Ashridge Business School Target Operating Model

Ashridge Business School Target Operating Model

Operating Model is a new bit of management jargon … well it has been around for about ten years but it is gathering momentum. It is a label for the operating engine of a business: the bits that make it possible for a business to deliver good value for money to customers.

Other terms are Enterprise Architecture and/or Business Architecture. These labels emerged from the IT function as IT analysts realised that they needed to get their arms around the business in order to be able to design integrated information systems. Unfortunately the term architecture is not an easy one for managers outside the IT function. Hence these labels have not caught on with a wider audience.

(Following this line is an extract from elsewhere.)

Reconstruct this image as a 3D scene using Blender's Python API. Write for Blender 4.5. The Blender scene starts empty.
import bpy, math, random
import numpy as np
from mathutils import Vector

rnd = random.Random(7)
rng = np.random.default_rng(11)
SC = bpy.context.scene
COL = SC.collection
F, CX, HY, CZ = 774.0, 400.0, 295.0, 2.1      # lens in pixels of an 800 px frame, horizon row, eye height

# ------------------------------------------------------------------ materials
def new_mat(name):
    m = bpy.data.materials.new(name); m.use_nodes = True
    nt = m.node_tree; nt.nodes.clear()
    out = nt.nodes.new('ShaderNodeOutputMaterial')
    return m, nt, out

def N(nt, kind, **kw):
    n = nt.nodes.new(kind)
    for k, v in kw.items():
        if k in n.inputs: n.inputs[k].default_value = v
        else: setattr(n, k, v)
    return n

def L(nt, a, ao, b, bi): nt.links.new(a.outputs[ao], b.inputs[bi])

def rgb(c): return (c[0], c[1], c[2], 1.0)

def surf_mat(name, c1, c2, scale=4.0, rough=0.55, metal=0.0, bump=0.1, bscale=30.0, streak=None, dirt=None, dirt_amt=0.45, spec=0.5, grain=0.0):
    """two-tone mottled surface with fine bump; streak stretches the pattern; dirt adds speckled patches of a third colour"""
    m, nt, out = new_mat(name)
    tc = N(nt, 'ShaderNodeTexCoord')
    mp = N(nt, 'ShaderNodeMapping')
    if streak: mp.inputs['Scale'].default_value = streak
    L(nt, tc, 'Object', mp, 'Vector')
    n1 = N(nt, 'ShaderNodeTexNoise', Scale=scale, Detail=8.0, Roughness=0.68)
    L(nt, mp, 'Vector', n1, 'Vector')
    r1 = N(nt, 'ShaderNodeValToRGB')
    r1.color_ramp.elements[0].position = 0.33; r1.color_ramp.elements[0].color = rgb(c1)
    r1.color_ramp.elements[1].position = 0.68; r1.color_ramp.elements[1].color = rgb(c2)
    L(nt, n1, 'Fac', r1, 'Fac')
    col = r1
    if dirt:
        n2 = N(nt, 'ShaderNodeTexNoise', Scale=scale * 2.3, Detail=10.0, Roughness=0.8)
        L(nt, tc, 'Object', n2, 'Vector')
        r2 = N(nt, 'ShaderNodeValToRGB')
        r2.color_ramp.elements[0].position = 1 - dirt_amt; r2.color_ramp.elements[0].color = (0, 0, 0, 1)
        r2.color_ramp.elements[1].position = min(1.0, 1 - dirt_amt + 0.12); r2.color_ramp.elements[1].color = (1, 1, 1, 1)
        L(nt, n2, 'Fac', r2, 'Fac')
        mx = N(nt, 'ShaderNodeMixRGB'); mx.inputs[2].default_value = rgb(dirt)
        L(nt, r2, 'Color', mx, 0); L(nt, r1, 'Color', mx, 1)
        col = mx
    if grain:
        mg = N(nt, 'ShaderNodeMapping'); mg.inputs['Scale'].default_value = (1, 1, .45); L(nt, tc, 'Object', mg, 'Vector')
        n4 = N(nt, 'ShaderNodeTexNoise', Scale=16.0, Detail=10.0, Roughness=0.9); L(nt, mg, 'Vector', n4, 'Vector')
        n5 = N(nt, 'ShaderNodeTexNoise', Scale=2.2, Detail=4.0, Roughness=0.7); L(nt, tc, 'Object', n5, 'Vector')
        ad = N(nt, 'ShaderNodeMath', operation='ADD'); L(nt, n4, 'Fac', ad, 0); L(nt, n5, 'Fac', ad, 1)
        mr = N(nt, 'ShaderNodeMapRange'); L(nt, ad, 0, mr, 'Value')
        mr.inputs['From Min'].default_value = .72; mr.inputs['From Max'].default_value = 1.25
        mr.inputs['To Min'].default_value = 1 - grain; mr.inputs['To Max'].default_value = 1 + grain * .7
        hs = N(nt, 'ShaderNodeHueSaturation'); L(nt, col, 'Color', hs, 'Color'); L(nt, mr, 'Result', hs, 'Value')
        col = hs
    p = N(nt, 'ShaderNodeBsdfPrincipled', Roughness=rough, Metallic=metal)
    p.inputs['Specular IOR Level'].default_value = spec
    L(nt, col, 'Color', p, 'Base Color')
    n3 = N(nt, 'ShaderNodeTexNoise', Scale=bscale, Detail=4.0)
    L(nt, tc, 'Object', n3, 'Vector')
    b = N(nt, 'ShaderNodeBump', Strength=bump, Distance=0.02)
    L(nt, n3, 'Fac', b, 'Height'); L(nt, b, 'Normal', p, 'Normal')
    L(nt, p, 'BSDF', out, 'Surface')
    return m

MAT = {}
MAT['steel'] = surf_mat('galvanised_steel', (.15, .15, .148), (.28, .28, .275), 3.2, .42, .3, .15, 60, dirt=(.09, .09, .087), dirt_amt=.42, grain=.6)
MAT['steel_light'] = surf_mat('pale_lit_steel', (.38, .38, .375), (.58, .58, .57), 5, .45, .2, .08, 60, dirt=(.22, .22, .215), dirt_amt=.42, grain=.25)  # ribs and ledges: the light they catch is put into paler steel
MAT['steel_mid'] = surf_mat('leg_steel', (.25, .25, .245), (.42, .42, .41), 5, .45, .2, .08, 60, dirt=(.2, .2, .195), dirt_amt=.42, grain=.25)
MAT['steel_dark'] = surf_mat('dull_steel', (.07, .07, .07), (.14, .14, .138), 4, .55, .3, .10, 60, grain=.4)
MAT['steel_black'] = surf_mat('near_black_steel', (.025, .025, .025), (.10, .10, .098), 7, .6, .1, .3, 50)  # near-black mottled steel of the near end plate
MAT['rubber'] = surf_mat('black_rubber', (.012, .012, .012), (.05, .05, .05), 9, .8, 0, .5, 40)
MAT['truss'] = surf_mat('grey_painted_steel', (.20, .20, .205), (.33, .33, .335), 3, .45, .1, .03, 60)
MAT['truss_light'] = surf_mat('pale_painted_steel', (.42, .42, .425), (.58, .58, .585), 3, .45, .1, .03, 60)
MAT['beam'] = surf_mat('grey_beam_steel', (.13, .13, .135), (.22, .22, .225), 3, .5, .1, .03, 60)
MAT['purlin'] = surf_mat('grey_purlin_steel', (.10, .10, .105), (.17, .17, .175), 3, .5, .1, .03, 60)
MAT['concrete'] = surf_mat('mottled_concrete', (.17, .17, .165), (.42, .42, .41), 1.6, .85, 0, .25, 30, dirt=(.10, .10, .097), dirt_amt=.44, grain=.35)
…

Another term that connects with operating model is business model. I like to think of business model as including operating model. In other words the operating model is one part of the business model. The other parts of a business model are the choice of stakeholder particularly the target customer the value proposition being promised to each stakeholder and the consequential financial model.

A business model is therefore a way of documenting a business strategy. The strategy will define the main elements of the business model … and of course it will also set some goals and ambitions for the future. So strategy is the top concept business model is a sub set of strategy (but at a greater level of detail) and operating model is a subset of business model (at an even lower level of detail).

Target operating model (TOM) is another term that is often used. This has emerged because of the prevalence of legacy IT systems. The target operating model is the vision for how the operations will be set up at some time in the future. The path from the current state to the TOM is achieved through a number of transformation projects and may take a number of years.